As a 401(k) plan trustee---or fiduciary, plan sponsor, or employer sponsor---your role is to provide a plan that serves your participants’ best interests. From the participants’ point of view, one of the variables they care most about is what investments are available for them to invest in? And that creates a significant question for you, the trustee, to answer: how often should you evaluate the plan and, if merited, change the investments available?

Nothing is Set in Stone, But...

Every plan is different. Every employer, every industry, every set of participants is different. And thus, there is not a hard-and-fast rule regarding the frequency of changing investments in a 401(k) plan.

However, there are best practices. Here is one of the most important: a plan trustee should never leave the decision up to subjective choice or subjective timing. “It feels like it’s time” or “This investment feels like it’s doing poorly” are unacceptable reasons to change investments in the plan.

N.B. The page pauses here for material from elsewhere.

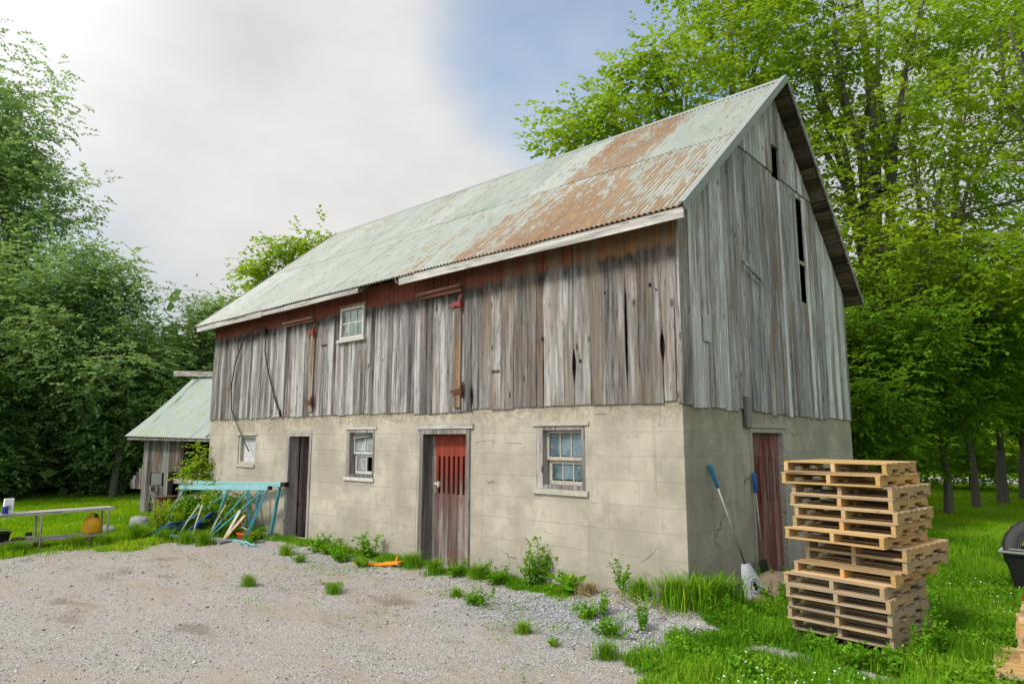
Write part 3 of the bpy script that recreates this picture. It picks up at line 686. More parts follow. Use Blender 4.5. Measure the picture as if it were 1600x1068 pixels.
# window 2: double sash, one lower pane broken out
a, b, c, d = OP['win2']
m = MB(); frame_rect(m, a + .004, b - .004, c + .03, d - .004, .05, .00, .20, True, .09); w2 = m.build('window', WOOD_GREY, barn)
zm = (c + d) / 2 + .02
m = MB(); frame_rect(m, a + .096, b - .056, zm - .02, d - .056, .04, .09, .125, True); sh = m.build('sash', FRAMEW, w2)
panes(a + .136, b - .096, zm + .02, d - .096, 2, 1, .022, .107, [GLASSW, GLASSW], w2, FRAMEW)
m = MB(); frame_rect(m, a + .096, b - .056, c + .082, zm - .021, .05, .13, .165, True); m.build('sash', FRAMEW, w2)
panes(a + .146, b - .106, c + .132, zm - .071, 2, 1, .022, .147, [GLASSW], w2, FRAMEW, skip=((1, 0),))
m = MB(); m.bar((a + .12, .06, d - .15), (b - .06, .07, d - .075), .02, .05); m.build('loose_slat', WOOD_GREYX, w2)
m = MB(); m.box(a - .03, b + .02, -.03, .12, c - .03, c + .028); m.build('sill', FRAMEW, w2)
m = MB(); m.box(a - .05, b + .05, -.016, .02, d + .002, d + .045); m.build('lintel_trim', FRAMEG, w2)
# window 3: three panes over three
a, b, c, d = OP['win3']
m = MB(); frame_rect(m, a + .004, b - .004, c + .04, d - .004, .05, .00, .20, True, .10); w3 = m.build('window', WOOD_GREY, barn)
zm = (c + d) / 2 + .0
m = MB(); frame_rect(m, a + .106, b - .056, zm - .02, d - .056, .045, .09, .125, True); m.build('sash', FRAMEC, w3)
panes(a + .151, b - .101, zm + .025, d - .101, 3, 1, .018, .107, [GLASS], w3, FRAMEC)
m = MB(); frame_rect(m, a + .120, b - .056, c + .092, zm - .021, .05, .13, .165, True); m.build('sash', FRAMEC, w3)
panes(a + .170, b - .106, c + .15, zm - .071, 3, 1, .018, .147, [GLASS], w3, FRAMEC)
m = MB(); m.box(a - .05, b + .05, -.035, .10, c - .03, c + .038); m.build('sill', FRAMEC, w3)
m = MB(); m.box(a - .06, b + .07, -.022, .02, d + .002, d + .055); m.build('lintel_trim', FRAMEC, w3)
# upper window in the boards
a, b, c, d = uw
m = MB(); frame_rect(m, a + .004, b - .004, c + .004, d - .004, .05, -.055, .03, True); w4 = m.build('window', FRAMEW, barn)
panes(a + .054, b - .054, c + .054, d - .054, 3, 2, .022, -.015, [GLASSG], w4, FRAMEW)
m = MB(); m.box(a - .06, b + .06, -.085, -.002, c - .05, c + .002); m.build('sill', FRAMEG, w4)
m = MB(); m.box(a - .03, b + .03, -.05, -.032, d + .004, d + .05); m.build('lintel_trim', WOOD_REDX, w4)
# door 1: open leaf
a, b, c, d = OP['door1']
m = MB(); frame_rect(m, a + .004, b - .004, -.34, d - .004, .06, -.02, .22, False, .075); m.build('door_frame', WOOD_GREY, barn)
leaf = MB(); ang = R(38); hx, hy = b - .075, .245; ux, uy = -math.cos(ang), math.sin(ang); k = 0
for i in range(5):
    p0 = .16 * i + .003; p1 = .16 * (i + 1) - .003
    q = [(hx + ux * t_ + uy * s_, hy + uy * t_ - ux * s_) for t_, s_ in ((p0, 0), (p1, 0), (p1, .03), (p0, .03))]
    leaf.hexa([(x_, y_, -.26) for x_, y_ in q] + [(x_, y_, 1.68) for x_, y_ in q])
leaf.build('door', WOOD_DOORD, barn)
leaf = MB(); hx = a + .085                                     # second leaf, folded back against the left jamb
for i in range(2): leaf.box(hx + .002, hx + .03, .242 + .13 * i, .37 + .13 * i, -.26, 1.69)
leaf.build('door', WOOD_GREY, barn)
m = MB(); m.box(a - .02, b + .06, -.22, .24, -.42, -.265); m.build('door_step', CONC_SILL, barn)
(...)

Instead, plan trustees must set up an objective system for monitoring the investments in the plan and an equally objective rulebook for removing or adding investments to the plan. These systems and rules should be set in place before any decisions about investments are ever made and typically come in the form of an Investment Policy Statement (IPS).

At Sage Rutty, we recommend you monitor your investment choices quarterly. We use Fi360’s tool to grade investments, and we keep watch lists of investments that have had questionable performance recently. We also have objective criteria for replacing investments.

Why Are Systems and Rules Important for Replacing Investments?

As the plan’s trustee, you have a responsibility to act in your participants’ best interests. In most cases, that is a fiduciary responsibility, meaning that negligence is not an excuse for incompetence. There can be legal ramifications for mistakes and poor choices.

So, imagine you need to justify the plan’s investment choices to a participant, their attorney, or a court. You will need to justify each fund in the plan, how you chose it for the plan, and why it has stayed in the plan.

An objective system of rules is an excellent justification. Each investment is in the plan because it met the objective standards of the plan. You cut investments from the plan because they failed on rules and no longer met the objective standard. It is cut and dry and clean.


We recommend that your plan revisit its investment choices every quarter. We also recommend that you make decisions based on an objective system of rules. Not only will this serve your participants better, but it will also help protect you from legal action.